We have a long distance to travel ere that goal is reached; but it must be travelled, and it will be reached as soon as a sufficient number of women have been brought to a clear understanding of the true cause of their enslavement, and a determination to endure no longer their condition of political outlawry.

The brave women who are taking so prominent a part in the present great agitation for Parliamentary votes are to be highly congratulated, not only upon their courage, but also upon their wisdom.

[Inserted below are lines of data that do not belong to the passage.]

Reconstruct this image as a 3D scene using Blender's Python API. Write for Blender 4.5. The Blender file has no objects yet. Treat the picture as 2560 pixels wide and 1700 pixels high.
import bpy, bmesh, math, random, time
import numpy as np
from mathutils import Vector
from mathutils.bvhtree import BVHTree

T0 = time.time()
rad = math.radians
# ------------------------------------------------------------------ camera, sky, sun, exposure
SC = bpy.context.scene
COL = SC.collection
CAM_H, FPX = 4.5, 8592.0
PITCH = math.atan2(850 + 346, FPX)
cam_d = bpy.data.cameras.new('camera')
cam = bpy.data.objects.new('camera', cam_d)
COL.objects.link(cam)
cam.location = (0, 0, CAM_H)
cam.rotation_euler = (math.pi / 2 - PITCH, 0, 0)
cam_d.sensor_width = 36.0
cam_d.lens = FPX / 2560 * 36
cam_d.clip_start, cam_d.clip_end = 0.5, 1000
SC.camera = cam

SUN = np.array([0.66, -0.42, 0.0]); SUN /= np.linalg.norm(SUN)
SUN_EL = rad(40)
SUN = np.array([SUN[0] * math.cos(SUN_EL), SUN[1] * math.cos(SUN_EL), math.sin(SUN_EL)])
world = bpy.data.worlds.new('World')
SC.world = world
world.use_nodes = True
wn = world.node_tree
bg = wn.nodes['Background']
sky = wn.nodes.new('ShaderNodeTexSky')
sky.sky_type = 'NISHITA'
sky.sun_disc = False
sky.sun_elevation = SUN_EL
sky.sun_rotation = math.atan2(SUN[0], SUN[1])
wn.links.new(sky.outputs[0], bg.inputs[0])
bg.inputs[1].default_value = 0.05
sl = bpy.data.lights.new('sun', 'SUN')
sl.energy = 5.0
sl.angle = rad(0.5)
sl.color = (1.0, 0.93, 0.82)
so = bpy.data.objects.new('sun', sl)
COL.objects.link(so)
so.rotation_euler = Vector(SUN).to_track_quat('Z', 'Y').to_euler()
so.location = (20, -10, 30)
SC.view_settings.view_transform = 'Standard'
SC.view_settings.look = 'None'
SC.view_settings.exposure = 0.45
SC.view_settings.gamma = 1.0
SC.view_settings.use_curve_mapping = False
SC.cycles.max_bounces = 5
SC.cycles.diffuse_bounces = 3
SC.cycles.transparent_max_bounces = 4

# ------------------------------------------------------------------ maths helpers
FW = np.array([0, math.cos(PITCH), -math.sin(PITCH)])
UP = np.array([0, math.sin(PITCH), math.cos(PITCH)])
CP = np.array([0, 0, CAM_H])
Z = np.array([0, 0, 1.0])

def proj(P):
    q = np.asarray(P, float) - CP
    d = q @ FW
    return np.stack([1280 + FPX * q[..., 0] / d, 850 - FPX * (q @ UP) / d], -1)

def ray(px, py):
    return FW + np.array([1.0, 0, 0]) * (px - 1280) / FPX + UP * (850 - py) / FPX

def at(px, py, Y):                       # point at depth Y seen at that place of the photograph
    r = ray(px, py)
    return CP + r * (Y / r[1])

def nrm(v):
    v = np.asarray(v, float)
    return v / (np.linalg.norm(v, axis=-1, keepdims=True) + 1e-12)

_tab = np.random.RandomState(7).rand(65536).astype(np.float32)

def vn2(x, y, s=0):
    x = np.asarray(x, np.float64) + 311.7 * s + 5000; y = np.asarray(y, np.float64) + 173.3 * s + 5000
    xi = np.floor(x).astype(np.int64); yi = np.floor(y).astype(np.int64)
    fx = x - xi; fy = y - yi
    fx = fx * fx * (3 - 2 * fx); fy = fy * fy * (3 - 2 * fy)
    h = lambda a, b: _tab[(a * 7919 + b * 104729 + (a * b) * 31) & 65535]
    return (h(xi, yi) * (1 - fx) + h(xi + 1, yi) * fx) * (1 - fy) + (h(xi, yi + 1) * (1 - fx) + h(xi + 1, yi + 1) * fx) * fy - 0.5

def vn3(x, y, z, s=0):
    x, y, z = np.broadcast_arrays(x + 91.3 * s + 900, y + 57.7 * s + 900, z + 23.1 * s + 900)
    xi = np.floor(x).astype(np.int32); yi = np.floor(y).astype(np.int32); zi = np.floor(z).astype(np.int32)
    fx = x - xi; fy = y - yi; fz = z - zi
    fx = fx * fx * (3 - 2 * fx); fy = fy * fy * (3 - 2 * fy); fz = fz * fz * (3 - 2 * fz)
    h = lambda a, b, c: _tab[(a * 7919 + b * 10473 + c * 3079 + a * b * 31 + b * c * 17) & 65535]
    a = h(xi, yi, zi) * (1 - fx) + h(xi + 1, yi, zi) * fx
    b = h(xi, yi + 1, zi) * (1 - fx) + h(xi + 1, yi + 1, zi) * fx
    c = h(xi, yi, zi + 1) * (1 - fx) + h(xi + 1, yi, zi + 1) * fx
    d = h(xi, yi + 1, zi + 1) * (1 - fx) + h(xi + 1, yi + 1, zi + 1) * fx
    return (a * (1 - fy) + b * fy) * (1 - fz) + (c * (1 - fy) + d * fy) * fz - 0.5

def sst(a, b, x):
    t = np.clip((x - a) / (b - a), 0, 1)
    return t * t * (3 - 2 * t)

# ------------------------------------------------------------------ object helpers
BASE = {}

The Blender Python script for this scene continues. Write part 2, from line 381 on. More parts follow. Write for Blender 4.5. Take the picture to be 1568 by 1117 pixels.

They know of numberless other evils which afflict their sex in particular; and of unhappy conditions which women and men have in common. They yearn unspeakably to alter these conditions. They want work for the workless. They would have food given to the children. They want an old-age pension for every aged man and woman. They desire to see accomplished a vast number of reforms of a similar character. But for the present they are concentrating upon this one question, to the unthinking a question of minor importance; and they are wise in so doing.

This question is so foundational in its character that upon its satisfactory solution depends the satisfactory solution, ultimately, of all other problems, and in particular, of those bearing intimately and exclusively upon women. If women realised more completely and in greater numbers the real significance of their voteless condition, and the real nature of the opposition to their enfranchisement, the whole question would be taken out of the realm of politics, cease to be a matter of party strife, and the battle would rage round the greatest moral and spiritual problem that has torn asunder the souls of men since the fall of Adam and the coming of Christ.

But this is not fully realised even by the noblest supporters of the cause of women. The real inwardness of the movement is not appreciated by many. A few excitable women, loud and unwomanly, screaming for votes because they cannot have husbands, is the vulgar idea of the vulgar critics of a movement too great for their shallow minds to comprehend.

The movement for women’s votes means to the intelligent woman agitator something far more than its name implies. She appears to be asking for a vote for her own use. In reality she is demanding the raising of the status of a sex. To be deprived of the vote herself would not cause her a single pang, nor cost her a single tear, though she realises sufficiently its tremendous power and importance. The disgrace is not in the voteless condition of women, but it lies in their powerlessness to qualify, in any circumstances, for the elementary right of citizenship, because of an accident of birth.

It is not, at present, the concern of the women as to how many of their sex shall be enfranchised. A new principle has to be declared, a new relationship to be established, between men and women. We say to the men, "You have the power. Make your qualification for citizenship exactly what you please. We cannot interfere whatever you choose to do. We are powerless. But we demand that that which qualifies a man, whatever it may be, shall also qualify a woman. We desire the stain removed from our womanhood. The power of the vote is important, but it is a secondary consideration. Remove the hateful stigma from your mothers, your wives, and your daughters, which places the noblest and the best of them in a lower position than the most uncultured and immoral specimen of the male sex who pays his rates and taxes."

On these lines must the Socialist woman of the present agitate, in and out of season, if she be true to her Socialist principle of equality. Not turned aside by arguments of expediency, nor frightened of the consequences upon legislation of middle-class and aristocratic women’s votes, but determined to be just in all things, she will go on, in spite of sneers and calumnies, fighting for her oppressed sisters of all classes. And as certainly as that to-morrow’s sun will rise, so surely will the end prove to the advocates of expediency before justice that it is always expedient to be just.